FloppY_ wrote:
Doctor Strangelove wrote:
Remember that FO3 had hardly any quests in it.
3 had about 30 marked quests while NV has almost 200. Of course there are going to be more quests that aren't as involved.
Exploring was still much more rewarding in FO3 regardless of quest-numbers...
And stop bringing up the number of Quests as an argument... The only thing that causes this is Obsidian splitting all related quests up into seperate sidequests where FO3 used a more gathered system where quests were longer and had more tasks x_X
I like New Vegas, and I like Fallout 3, but New Vegas is clearly Linear, where FO3 allowed you to do what you wanted, when you wanted to...
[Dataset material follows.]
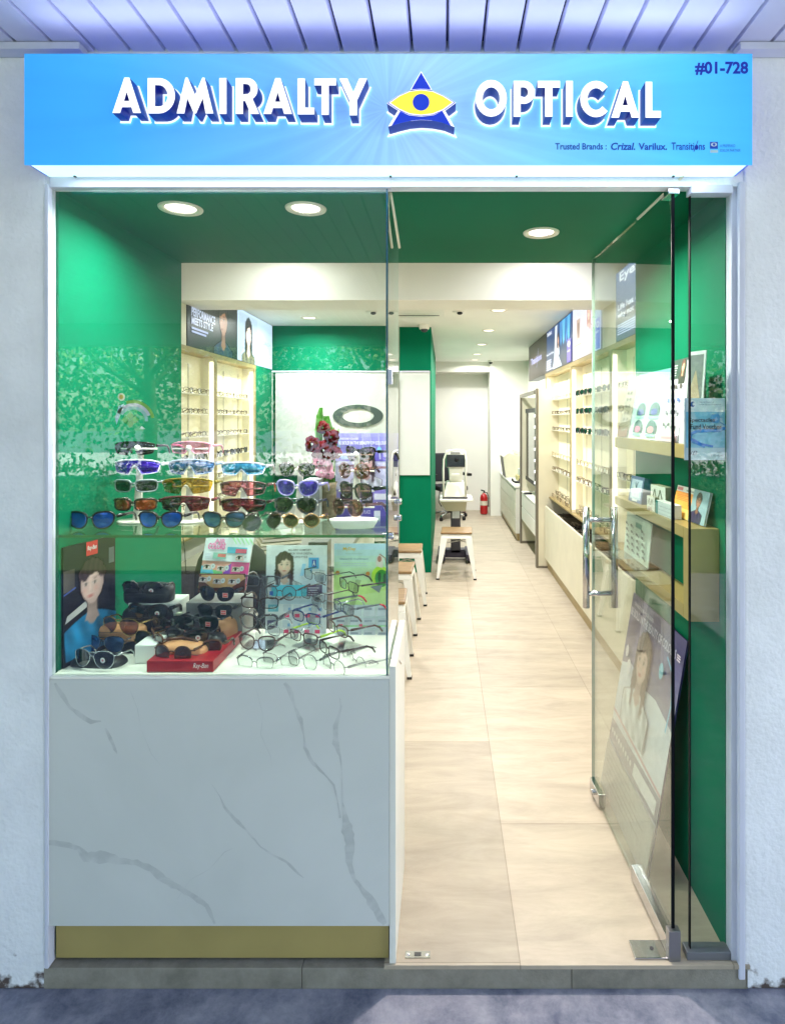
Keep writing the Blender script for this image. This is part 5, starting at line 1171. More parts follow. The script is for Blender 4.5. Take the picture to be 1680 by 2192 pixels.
def art_air(p):
    grad(p, (250, 120, 90), (244, 240, 250), True, 14)
    p.poly([(0,0),(.6,0),(.45,.22),(0,.30)], (240, 214, 90)); p.poly([(0,.16),(.5,.14),(.45,.34),(0,.36)], (130, 206, 140)); p.poly([(.0,.28),(.28,.28),(.2,.42),(0,.42)], (110, 196, 226)); p.poly([(.46,.2),(.64,.2),(.66,.52),(.5,.4)], (150, 80, 200)); p.poly([(.62,0),(1,0),(1,.52),(.62,.52)], (232, 80, 160)); p.poly([(.5,0),(1,0),(1,.12),(.5,.08)], (246, 90, 90)); p.rect(0, .52, 1, 1, (236, 240, 248))
    for k in range(5): p.poly([(.55+.09*k,.98),(.60+.09*k,.98),(.68+.09*k,.86),(.66+.09*k,.86)], (190, 234, 190))
    p.text('AIR', .20, .86, .44, .95, (244, 150, 200), off=.05); p.text('COLORS', .08, .74, .45, .86, (244, 130, 190), off=.05, shear=.15)
    p.rect(.50, .68, .92, .80, (100, 190, 220)); p.rect(.68, .69, .91, .77, (230, 96, 130)); p.rect(.22, .56, .5, .68, (150, 200, 190)); p.rect(.32, .60, .49, .66, (230, 120, 120)); p.lines(.05, .56, .18, .68, 4, (210, 214, 230), .4)
    for u, v in ((.72, .58), (.08, .38), (.38, .36), (.70, .36), (.06, .14), (.36, .12), (.68, .13)):
        p.rect(u-.02, v-.03, u+.16, v+.07, (236, 206, 204)); p.ell(u+.06, v+.02, .055, .028, (250, 246, 244), n=12); p.ell(u+.06, v+.02, .026, .032, (56, 34, 36), n=10); p.stroke([(u, v+.02), (u+.05, v+.055), (u+.12, v+.04)], .014, (46, 30, 34))
        p.ell(u+.19, v+.04, .045, .05, (226, 228, 232), n=14); p.ell(u+.19, v+.04, .018, .02, (180, 180, 186), n=10)
board('contact_lens_card', 'rainbow coloured contact lens card with rows of small printed eyes', 'card', (PX(424, 2.06), 2.06, PZ(1258, 2.06)), (PX(528, 2.06)-PX(424, 2.06), -.01, -.006), (.014, .04, PZ(1151, 2.06)-PZ(1258, 2.06)), .004, art_air)
def art_comfort(p):
    p.rect(0, 0, 1, 1, (232, 236, 242)); grad(p, (206, 222, 236), (236, 240, 244), True, 6, 0, .42, 1, 1)
    p.face(.30, .80, .19, skin=(240, 204, 186), hair=(54, 36, 34), cloth=(228, 232, 238))
    p.text('ALL-DAY COMFORT', .36, .945, .74, .965, (110, 110, 116), off=.02); p.text('FOR YOUR DIGITAL', .40, .91, .77, .93, (110, 110, 116), off=.02); p.text('LIFESTYLE', .46, .875, .68, .895, (110, 110, 116), off=.02)
    p.poly([(.70,.88),(.87,.88),(.87,.77),(.76,.77),(.74,.72),(.73,.77),(.70,.77)], (84, 176, 236)); p.rect(.755, .79, .825, .86, (30, 84, 190)); p.text('A', .77, .80, .81, .85, (244, 248, 255), off=.03); p.rect(.76, .71, .98, .745, (250, 250, 252)); p.poly([(.56,.70),(.62,.70),(.66,.82),(.60,.82)], (160, 208, 240))
    p.poly([(.10,.50),(.66,.50),(.70,.54),(.70,.58),(.66,.61),(.10,.61)], (86, 196, 222)); p.rect(.68, .50, .93, .61, (96, 74, 120)); p.lines(.70, .51, .88, .60, 4, (220, 210, 230), .4); p.rect(.07, .51, .13, .55, (60, 110, 210))
    for r_ in range(3):
        v = .33-.15*r_; p.rect(.05, v+.02, .22, v+.09, ((120, 190, 210), (90, 86, 130), (96, 150, 190))[r_]); p.text(('daily', 'multi', 'toric')[r_], .08, v+.04, .19, v+.07, (240, 244, 250), off=.03)
        for c_ in range(4):
            u = .30+.17*c_; p.rect(u, v+.02, u+.13, v+.09, (206, 214, 226)); p.rect(u+.08, v+.03, u+.12, v+.06, (130, 170, 216)); p.rect(u+.02, v-.035, u+.10, v+.0, (240, 60, 116))
    p.rect(.55, .06, .68, .12, (246, 160, 90))
fcard('contact_lens_card', 'pale contact lens card with a smiling dark haired woman and pink price tabs', 'card', 567, 698, 1170, 1385, 2.10, art_comfort, lean=.02)
def art_myday(p):
    p.rect(0, 0, 1, 1, (228, 238, 240)); grad(p, (206, 236, 150), (196, 224, 246), True, 8, 0, .52, 1, 1); p.poly([(0,.72),(.12,.70),(.22,.62),(.6,.60),(1,.62),(1,.40),(0,.40)], (206, 236, 140)); p.poly([(0,.55),(.5,.5),(1,.55),(1,.4),(0,.4)], (214, 240, 160))
    p.text('MyDay', .16, .925, .38, .965, (236, 190, 70), off=.02); p.text('daily disposable', .2, .89, .5, .91, (170, 200, 190), off=.01); p.text('Advance 3 ID of performance', .10, .835, .60, .86, (120, 150, 180), off=.01); p.lines(.12, .78, .6, .82, 2, (190, 206, 220), .3)
    p.ell(.82, .68, .16, .10, (190, 232, 60)); p.ell(.84, .66, .12, .085, (60, 150, 50)); p.ell(.80, .67, .03, .05, (28, 84, 30)); p.ell(.89, .66, .03, .05, (28, 84, 30)); p.poly([(.74,.78),(.86,.76),(.86,.86),(.80,.90),(.74,.86)], (226, 210, 206)); p.ell(.80, .85, .035, .03, (180, 110, 104)); p.stroke([(.80,.90),(.9,.86),(.92,.78)], .008, (150, 90, 80))
    p.ell(.07, .715, .035, .022, (220, 150, 70)); p.ell(.60, .705, .035, .022, (220, 150, 70)); p.poly([(.64,.58),(.86,.60),(.80,.52)], (130, 140, 140))
    for r_ in range(3):
        for c_ in range(4): p.rect(.05+.24*c_, .06+.12*r_, .26+.24*c_, .16+.12*r_, (210, 216, 226)); p.rect(.07+.24*c_, .12+.12*r_, .20+.24*c_, .14+.12*r_, (150, 160, 176))
    p.rect(0, .20, 1, .212, (130, 200, 120)); p.rect(.10, .20, .18, .225, (240, 90, 120)); p.rect(.46, .20, .52, .225, (240, 110, 130))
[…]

But that's the thing. With NV, most of the side areas are tied to a quest. While in FO3 they are just there to so you can explore them. NV has way more locations than FO3, and the locations have about the same variety to them. But in NV they were made relevant to quests and such, while in 3 they were just there. FO3 was just empty while NV was full of shit to do. In FO3 the reason it felt like you were exploring was because the game would was organized in such a way that you had the cluttered DC area in the bottom corner, and then everything else was just scattered about in the remaining rest of the map. The world was just empty. In NV they organized the world in a way that made sense, around a major road and the most interesting place in the world was at then end of that road.
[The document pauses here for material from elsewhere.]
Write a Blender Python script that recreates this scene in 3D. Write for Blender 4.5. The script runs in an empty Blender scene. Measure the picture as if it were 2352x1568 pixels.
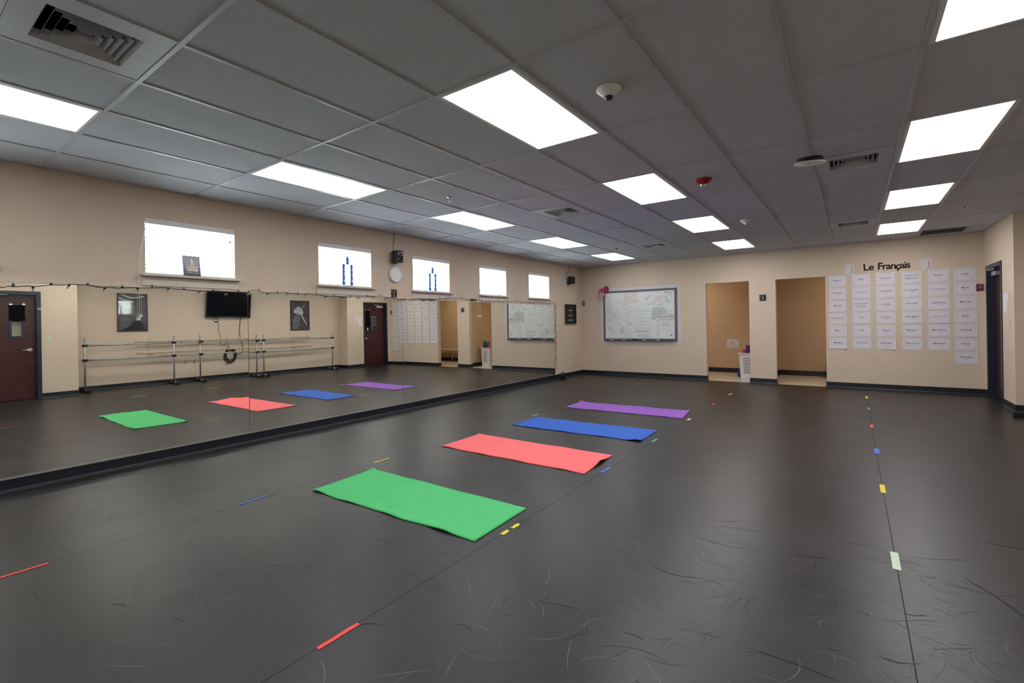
import bpy, bmesh, math, random
from mathutils import Vector, Matrix
random.seed(7)
C = bpy.context.scene.collection
S = bpy.context.scene
PI = math.pi

# ------------------------------------------------------------------ materials
def mat(name, col, rough=0.6, spec=0.3, metal=0.0, noise=0.0, nscale=30.0, bump=0.0, bscale=200.0, alpha=None, emit=None, estr=0.0):
    m = bpy.data.materials.new(name); m.use_nodes = True
    nt = m.node_tree; b = nt.nodes['Principled BSDF']
    b.inputs['Base Color'].default_value = (*col, 1)
    b.inputs['Roughness'].default_value = rough
    b.inputs['Specular IOR Level'].default_value = spec
    b.inputs['Metallic'].default_value = metal
    if emit:
        b.inputs['Emission Color'].default_value = (*emit, 1); b.inputs['Emission Strength'].default_value = estr
    tc = None
    if noise or bump:
        tc = nt.nodes.new('ShaderNodeTexCoord')
    if noise:
        n = nt.nodes.new('ShaderNodeTexNoise'); n.inputs['Scale'].default_value = nscale; n.inputs['Detail'].default_value = 4
        r = nt.nodes.new('ShaderNodeMapRange')
        r.inputs['From Min'].default_value = 0.3; r.inputs['From Max'].default_value = 0.7
        r.inputs['To Min'].default_value = 1 - noise; r.inputs['To Max'].default_value = 1 + noise
        mx = nt.nodes.new('ShaderNodeVectorMath'); mx.operation = 'SCALE'
        mx.inputs[0].default_value = col
        nt.links.new(tc.outputs['Object'], n.inputs['Vector'])
        nt.links.new(n.outputs['Fac'], r.inputs['Value'])
        nt.links.new(r.outputs['Result'], mx.inputs['Scale'])
        nt.links.new(mx.outputs['Vector'], b.inputs['Base Color'])
    if bump:
        n2 = nt.nodes.new('ShaderNodeTexNoise'); n2.inputs['Scale'].default_value = bscale; n2.inputs['Detail'].default_value = 3
        bp = nt.nodes.new('ShaderNodeBump'); bp.inputs['Strength'].default_value = bump; bp.inputs['Distance'].default_value = 0.002
        nt.links.new(tc.outputs['Object'], n2.inputs['Vector'])
        nt.links.new(n2.outputs['Fac'], bp.inputs['Height'])
        nt.links.new(bp.outputs['Normal'], b.inputs['Normal'])
    return m

def glass_mat(name, col=(0.95, 0.98, 0.97), refl=0.08, rough=0.02):
    m = bpy.data.materials.new(name); m.use_nodes = True
    nt = m.node_tree; nt.nodes.clear()
    o = nt.nodes.new('ShaderNodeOutputMaterial'); mx = nt.nodes.new('ShaderNodeMixShader')
    t = nt.nodes.new('ShaderNodeBsdfTransparent'); t.inputs['Color'].default_value = (*col, 1)
    g = nt.nodes.new('ShaderNodeBsdfGlossy'); g.inputs['Roughness'].default_value = rough
    lw = nt.nodes.new('ShaderNodeLayerWeight'); lw.inputs['Blend'].default_value = 0.5
    pw = nt.nodes.new('ShaderNodeMath'); pw.operation = 'POWER'; pw.inputs[1].default_value = 4.0
    ma = nt.nodes.new('ShaderNodeMath'); ma.operation = 'MULTIPLY_ADD'; ma.inputs[1].default_value = 0.6; ma.inputs[2].default_value = 0.04
    nt.links.new(lw.outputs['Facing'], pw.inputs[0]); nt.links.new(pw.outputs[0], ma.inputs[0]); nt.links.new(ma.outputs[0], mx.inputs['Fac'])
    nt.links.new(t.outputs[0], mx.inputs[1]); nt.links.new(g.outputs[0], mx.inputs[2]); nt.links.new(mx.outputs[0], o.inputs['Surface'])
    return m

def slat_mat(name, col):
    m = bpy.data.materials.new(name); m.use_nodes = True
    nt = m.node_tree; nt.nodes.clear()
    o = nt.nodes.new('ShaderNodeOutputMaterial'); mx = nt.nodes.new('ShaderNodeMixShader'); mx.inputs['Fac'].default_value = 0.35
    d = nt.nodes.new('ShaderNodeBsdfDiffuse'); d.inputs['Color'].default_value = (*col, 1)
    t = nt.nodes.new('ShaderNodeBsdfTranslucent'); t.inputs['Color'].default_value = (*col, 1)
    nt.links.new(d.outputs[0], mx.inputs[1]); nt.links.new(t.outputs[0], mx.inputs[2]); nt.links.new(mx.outputs[0], o.inputs['Surface'])
    return m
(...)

The exploration in FO3 also not even really that good. You go to the Gary Vault only because you want to see the Gary Vault. There wasn't anything to do with most of the locations, even the Vaults and Intricate caves aside from see that they were there. Maybe scrounge for some loot, but by the time you've progressed to the point where you are going to explore like that, the most common enemy has the best weapon and the best armor, so the loot is hardly a reason to explore.
NV's exploration had a purpose driving you to do it, the quests. And the way the game was organized meant that a low leveled character was only directed toward areas that he was capable of dealing with, while directed away from the dangerous ones, until he was strong enough.